The next step involves feature extraction, where the output of the previous block is processed to provide input to an ML-based classifier. The choice of feature extraction and the corresponding classifier that follows are closely coupled. Some popular options found in the literature [3] are listed below:

1. Range-Doppler heat map: A 2-dimensional Range-Doppler heat map is created for each frame of data that is sent to a Convolutional Neural Network (CNN). In some cases, the output of the CNN can be fed to another network (such as an Recursive Neural Network (RNN) or a Temporal Convolutional Network (TCN) to exploit temporal signatures in the data.
2. Micro-Doppler vs. time: A Micro-Doppler spectrum is created from each frame of data. This spectrum is then concatenated across frames to create a 2-dimensional Doppler vs. time image, which can then be processed through a CNN model for classification.
3. Hand-Crafted Feature extraction: The 2-dimensional images (such as the Range-Doppler in (a) or the Doppler vs. time in (b) can be pre-processed to create hand-crafted features (a small set of parameters that capture the essence of the image). A single frame yields a single value for each feature, while a sequence of frames generates a corresponding time series. These are then sent to a classifier such as ANN.

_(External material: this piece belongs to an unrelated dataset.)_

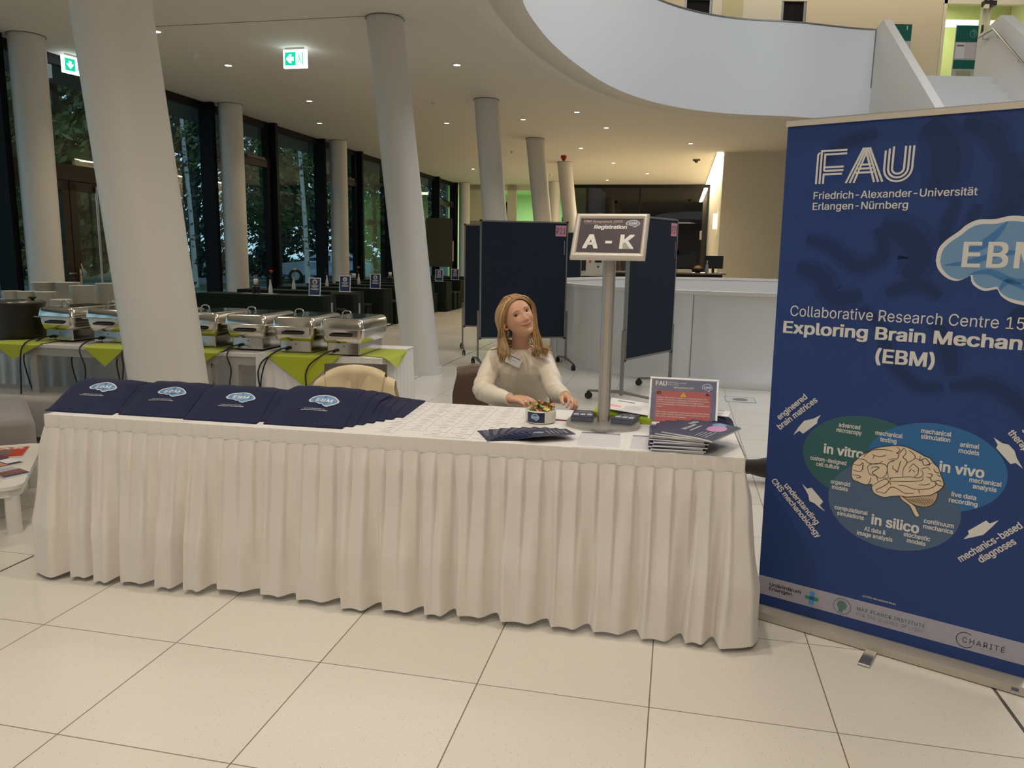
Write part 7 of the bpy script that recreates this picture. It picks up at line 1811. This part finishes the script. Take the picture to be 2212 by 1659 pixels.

There is a tradeoff between the intelligence in the feature extraction block and the complexity of the classifier. Approach (3) typically results in the lighter-weight classifier. The selection of the feature extraction block and the classifier architecture depends on the complexity of the classification task as well as requirements such as classifier performance, frame rate, and available memory and computing power.

In a typical implementation on the IWRL6432, the radar physical layer (PHY) processing is handled by the HWA while the classifier runs on the MCU (M4F). Hand-crafted feature extraction typically runs on the M4F with some assistance from the HWA.